Bikes can’t lose in cities. | Wisconsin Bike Fed

Milwaukee Mayor Tom Barrett checks out a Milwaukee B-cycle bike from the new kiosk at Discovery World Museum on the Lakefront.

This morning Milwaukee Mayor Tom Barrett teamed up with Midwest Bikeshare, Inc., to announce the opening of Milwaukee’s first B-cycle kiosk. Mayor Barrett upped the ante not only by confirming the City will commit $288,000 toward Milwaukee bike-share system, but by announcing there will be 23 more stations open by March, 2014.
I know, I know, we shouldn’t run out and chisel that date in granite, or even cream city brick, but this announcement did come with the opening of the first functioning bike-share kiosk in Milwaukee.
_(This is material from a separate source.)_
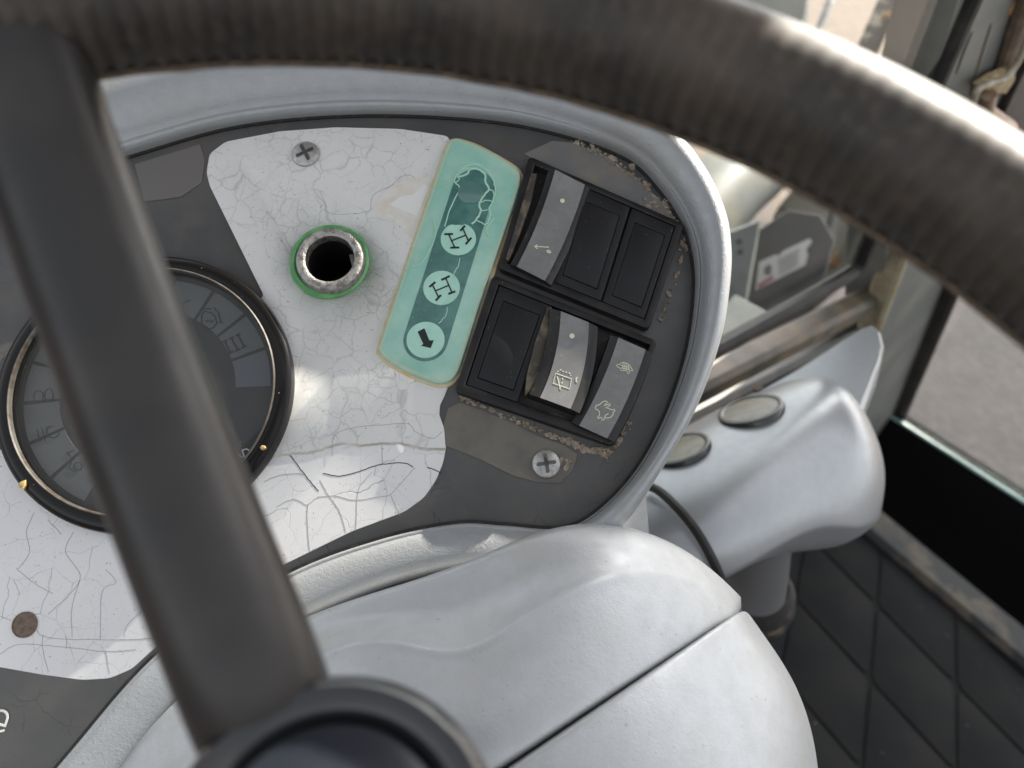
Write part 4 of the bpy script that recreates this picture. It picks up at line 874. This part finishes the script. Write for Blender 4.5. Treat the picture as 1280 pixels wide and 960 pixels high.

Perhaps even more important than the first station or even the money is having the Mayor as a true champion of bike-share in Milwaukee.
This milestone is just another indicator that even in my much loved, but sometimes slow to accept change, home town, that bicycles really are back on the rise as a legitimate form of transportation. Bicycles are such a good fit in urban areas and offer a simple, low-cost, singular solution to so many complex problems, that market forces and momentum should be enough to ensure their near-future position as a mainstream mode of transportation.